Treasures to a couple of young Texas boys indeed.

There was also a plastic bag with pieces of twisted metal and a pile of black and white photos he’d never let us see.

He hated that footlocker and everything in it.

One day, in a fit of cursing rage he grabbed the footlocker up by its weathered handle and threw it across the driveway.

“I never want to see that damned thing again,” he raged, slamming the door behind him.

I went outside and took a few things out, a part of me hoping he’d change his mind one day, and another part knowing how vital all of this was for him.

I socked away the black and white photos, the twisted pieces of metal, his Purple Heart and a few certificates and hid them away in a box in my closet.

Time passed...

I grew up, and in a few years graduated from high school and joined the Marine Corps, hoping to find out exactly what I was made of, and in that service I would not only learn this, but form bonds I couldn’t otherwise fathom.

I was a Cold War peacetime Marine for the most part, who did a deployment here and there, the biggest one with Marine Medium Helicopter Squadron 365 in 1988.

As we got ready for this, we took in pilots and their mechanics from other squadrons and got ready to sail through the Mediterranean with the U.S. 6th Fleet.

One of the men assigned to our squadron was 1st Lt.

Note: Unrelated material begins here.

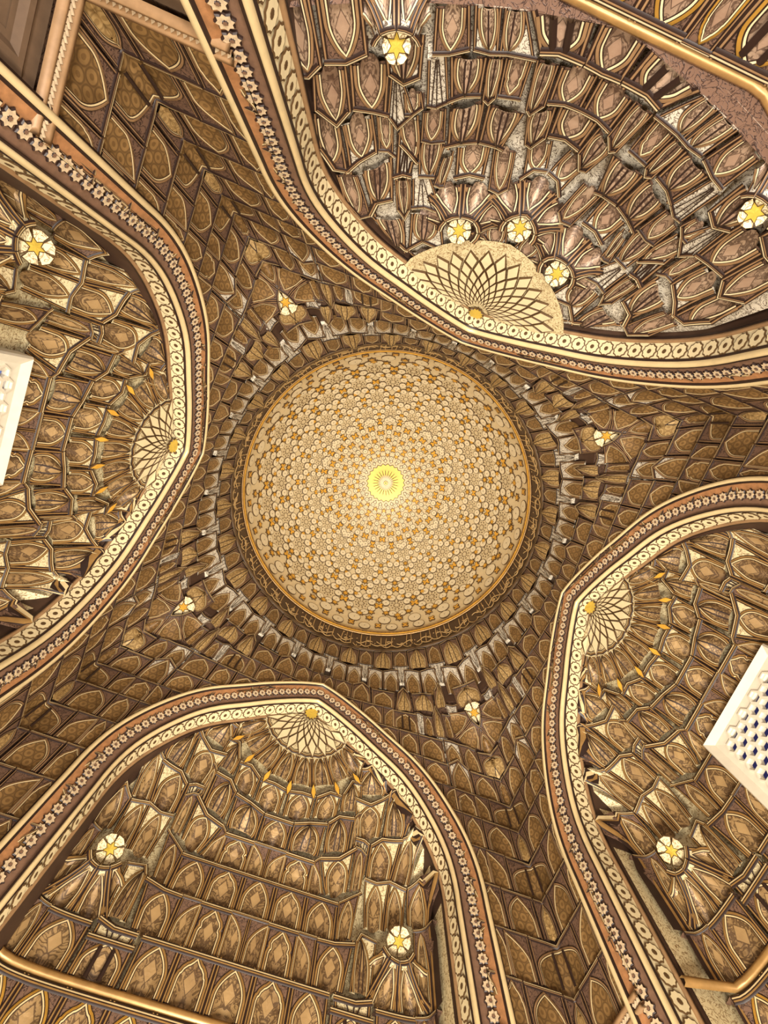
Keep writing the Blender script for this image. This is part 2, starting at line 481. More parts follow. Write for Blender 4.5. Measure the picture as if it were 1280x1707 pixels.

Mike Vidusek, who flew the Cobra Attack helicopter.

As a rule, Marine pilots are like big kids, and are often a little quirky, until it’s time to fly, and then they become mission-focused.

VooDoo, as he was known, was like that, and it was not at all odd for him or any of the pilots to hang out in our shop sometimes.

We deployed in March 1988, and spent about six months hitting one port or another or taking part in NATO operations at sea.

I didn’t see most of the pilots unless I needed to, we were in port, or I was on one of their birds, which was rare.

A year later, now Capt. Mike Vidusek would die tragically in a crash in the Med during flight operations off the Spanish coast.

I heard about it on the news.

I was on my way out of the Marines by then, but many of the guys I’d served with were on that same ship, and spent hours looking for the wreckage of his aircraft.

Neither he, nor Capt. Todd Travis, the pilot on that mission, were ever found.

I was not there, but I hurt for those Marines, and I hurt for the dead and their families.

I later served in the Army as part of a military police battalion and experienced more of the same.

The faces, the sounds of those places, and the smell...it all stays with you through every Memorial Day, and every day in between

As I was transitioning out the service for good in 1994, my dad came to visit us in Georgia.

“I wish I’d never thrown out that old footlocker,” he said as he puffed on his cigarette and took a swig of beer.

He was trying to heal, and had reached out to the guys from his unit in Vietnam, and planned to attend a reunion in Tennessee in a few weeks.

I handed over the box of things he thought was gone forever, and saw his gratitude.

He picked up the bag with the twisted metal pieces, and I looked down realizing they were not only fragments from the landmine that nearly killed him, but a piece of his high school ring.

He showed my the photos of himself in Vietnam, and his buddies standing near the corpses of their enemies.

I understood...finally.

Years would pass, and his demons would stick around, usually appearing in his dreams.

He was unable to put the terror of Vietnam behind him completely, but that is what war does to us all.

It just sticks with you forever, and if you’re a veteran then you soon understand that every day is Memorial Day.